I have a free private school option now, so I probably won’t homeschool high school again. I found it very stressful.
I think colleges don’t have problems accepting homeschool applicants when they’ve had good experiences with them in the past, which generally seems to be the case.
@doschicos, Grading is pretty simple. If a quiz has 10 questions on it and a student misses 3, that’s a 70. But, again, this issue doesn’t have anything to do with homeschooling.
But is 70 a C- (typical US high school grading scale), or could it be a different grade based on the difficulty of the questions (as is common in college)?
"@doschicos, Grading is pretty simple. If a quiz has 10 questions on it and a student misses 3, that’s a 70. "
Let’s hope a good portion of homeschooling - or any high school based curriculum for that matter - isn’t based on 10 question quizzes. That’s not good preparation for colleges and if I was a college Adcom, I’d sure want to know if that was all the student had exposure to. Let’s hope for the students sake, it really isn’t that simple.
@doschicos, I didn’t say that the bulk of honeschoolers work consists of 10 question quizzes. I said our grading isn’t any different than yours. Why wouldn’t homeschoolers get Bs and Cs? I’m interested in how you think that works. No child is perfect. Some assignments are graded on a straight percent right vs percent wrong scale. Many books come with grading rubrics, so more complex assignments are graded just like your kids would be. @ucbalumnus had an excellent question about weighting. We didn’t and explained that to colleges in the 35+ page (single spaced, double sided) report we were required to submit with applications.

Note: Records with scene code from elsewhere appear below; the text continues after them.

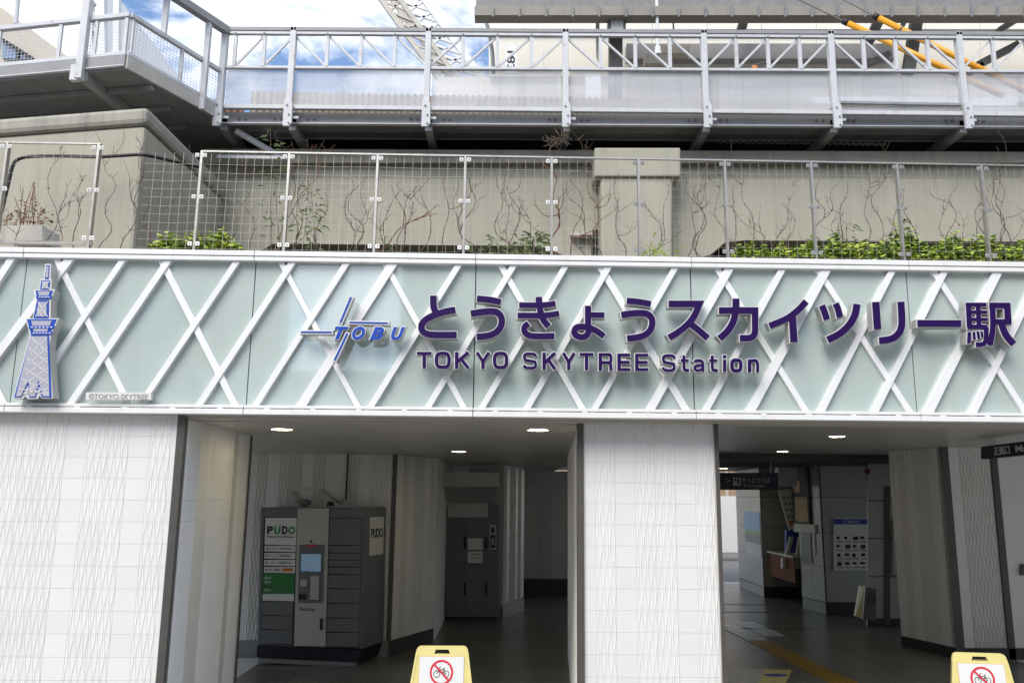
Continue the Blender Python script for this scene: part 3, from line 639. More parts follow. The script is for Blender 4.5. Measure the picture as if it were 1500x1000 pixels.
for k, (px, ln, h, rad, lab) in enumerate(((512, .9, .75, .007, 'reddish dead branch leaning right across the second and third fence bays'), (824, -.35, .78, .008, 'thick red brown upright dead stem beside the fifth fence post'), (826, .9, .62, .006, 'red brown dead stem forking right from the foot of the fifth post'), (390, .35, .9, .005, 'tall brown stalk near the second fence post'))):
    o = vine(P(px, 368, 6.02)[0], 6.02, h, 300+k, STEMR, rad, ln, 3.60, 5); o.name = 'dead_branch'; tag(o, lab, 'branch')
def leafy(name, x0, x1, zb, hfun, n, size, mats, y0=5.95, y1=6.22, seed=1, stems=True, wt=(5, 3, 2)):
    rnd = random.Random(seed); mb = MB()
    for i in range(n):
        x = rnd.uniform(x0, x1); h = hfun((x-x0)/(x1-x0)); t = rnd.random()**.7; z = zb+h*t*rnd.uniform(.75, 1.05); y = rnd.uniform(y0, y1)
        s = size*rnd.uniform(.6, 1.25); a = rnd.uniform(0, 6.28); tilt = rnd.uniform(.1, 1.1)
        u = Vector((math.cos(a), math.sin(a), rnd.uniform(-.3, .3))).normalized(); nrm = (Vector((0, -.35, 1))*math.cos(tilt)+Vector((rnd.uniform(-1, 1), rnd.uniform(-1, .3), 0))*math.sin(tilt)).normalized()
        v = nrm.cross(u).normalized(); c = Vector((x, y, z)); dn = nrm*s*.18
        mi = rnd.choices(range(len(mats)), wt[:len(mats)])[0]
        mb.add([c-u*s*.5, c-u*.12*s+v*s*.38-dn, c+u*s*.55, c-u*.12*s-v*s*.38-dn, c+u*.1*s], [(0, 4, 1), (1, 4, 2), (2, 4, 3), (3, 4, 0)], mi)
    return mb.build(name, mats)
def hX(px, y=6.1): return P(px, 365, y)[0]
def bumpy(h, s):
    r = random.Random(s); ph = [r.uniform(0, 6) for _ in range(3)]
    return lambda t: h*(.35+.65*max(0, min(1, 4*t, 4*(1-t))))*(.72+.18*math.sin(9*t+ph[0])+.14*math.sin(23*t+ph[1])+.1*math.sin(47*t+ph[2]))
tag(leafy('leafy_shrub', hX(226), hX(362), 3.665, bumpy(.2, 3), 1500, .05, LEAF, seed=3), 'low bright green leafy shrub at the first post of the long fence', 'shrub')
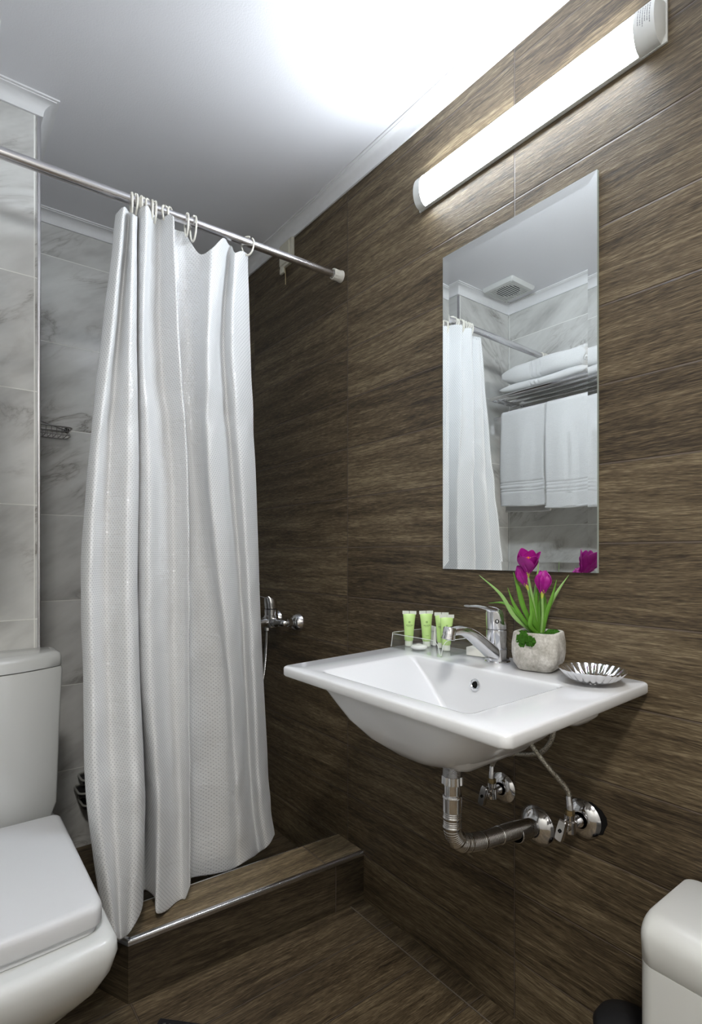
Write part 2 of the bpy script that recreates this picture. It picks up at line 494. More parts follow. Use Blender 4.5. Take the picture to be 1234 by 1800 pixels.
st(G().box((XF-0.1, YN-0.1, -0.1), (XW, YN, ZC+0.1)).make('wall_near', M['plaster'], smooth=False))
st(G().box((XF-0.1, YN-0.1, ZC), (XW+0.12, YB+0.12, ZC+0.12)).make('ceiling', M['ceiling'], smooth=False))
st(G().box((XF-0.1, YN-0.1, -0.12), (XW+0.12, YB+0.12, 0.0)).make('floor', M['wood_floor'], smooth=False))
# narrow cut strip of floor tile along the right wall
st(G().box((1.0065, YN, -0.01), (XW, 1.31, 0.0012)).make('trim_4', M['wood_strip'], smooth=False))
gr = plain('grout', (0.17, 0.14, 0.115), 0.8)
st(G().box((1.0045, YN, -0.01), (1.0068, 1.31, 0.0014)).make('trim_1', gr, smooth=False))
# cove moulding round the ceiling
prof = [(0, -0.038), (0.006, -0.038), (0.0065, -0.034)]
for k in range(9):
    a = PI/2*k/8
    prof.append((0.0335-0.027*math.cos(a), -0.0335+0.027*math.sin(a)+0.0))
prof += [(0.034, -0.0045), (0.040, -0.004), (0.040, 0.0)]
path = [(XW, YN), (XW, YB), (XC, YB), (XC, YC), (XL, YC), (XL, YJ)]
g = G(); loops = []
for i, p in enumerate(path):
    p = Vector(p)
    def nrm(a, b):
        d = (Vector(b)-Vector(a)).normalized(); return Vector((-d.y, d.x))
    if i == 0: off = nrm(path[0], path[1])
    elif i == len(path)-1: off = nrm(path[-2], path[-1])
    else: off = nrm(path[i-1], path[i])+nrm(path[i], path[i+1])
    loops.append([(p.x+off.x*d, p.y+off.y*d, ZC+z) for d, z in prof])
g.loft(loops, True, True, closed=False)
st(g.make('trim_2', M['cove'], autos=30))
# aluminium corner strip of the chase
st(G().box((XC-0.0075, YC-0.004, 0.0), (XC+0.001, YC+0.006, ZC-0.038)).make('trim_3', M['aluminium'], bevel=0.0025, seg=3))

# ------------------------------------------------------------------ shower kerb
def yk(x): return 1.311+(XW-x)*0.047
Kx = 0.373
inner0 = (XW, yk(XW)+0.134); inner1 = (0.44, yk(0.44)+0.134)
chm = (0.232, 1.648)
top = [(Kx, yk(Kx)), (XW, yk(XW)), inner0, inner1, (0.335, 1.66), (0.237, 1.66), chm]
kerb = thing('shower_kerb', 'low brown wood-look tiled kerb with a bright metal edge, below the curtain', 'kerb', (0.7, 1.36, 0))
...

We wanted them to be able to interpret the transcript without having to translate it.
This issue isn’t about homeschooling, though. It’s about how colleges can verify the information in the every application they get. The short answer is that they can’t unless people are willing to pony up an awful lot of money. That’s were random verifications come in.
MODERATOR’S NOTE:
At the request of the OP, I have split off the discussion of home schooling and transcripts/grades. My apologies in advance if some posts were incorrectly moved or not, but the original thread was getting way too off topic. In addition, please refrain from rehashing the same point over and over - College Confidential is not a debate society.
I guess we can hope to hear from UR if anything has changed as far as their homeschool policies. I’m a homeschool parent whose older two sons, independently homeschooled, went through the college application process. Eldest graduated from MIT, and middle son was accepted to UR. I make my own transcripts, but also submit outside transcripts (community college, online courses, university, and so on). As well, my boys took the usual litany of tests (SAT, subject tests, AP exams).
I also work as a college consultant. I hope to be able to communicate with UR to find out if there is any cause for concern for independent homeschoolers applying to UR.
Oh, and someone said a 70% is a C-. That’s arbitrary, of course, and totally depends on the school’s grading scale. The community colleges here have 70% as a C (no minuses or pluses).
Rochester is not making any changes currently to our homeschooled student policy. I would keep encouraging interested homeschooled applicants to not only have an interview, but to try and schedule it as early as possible.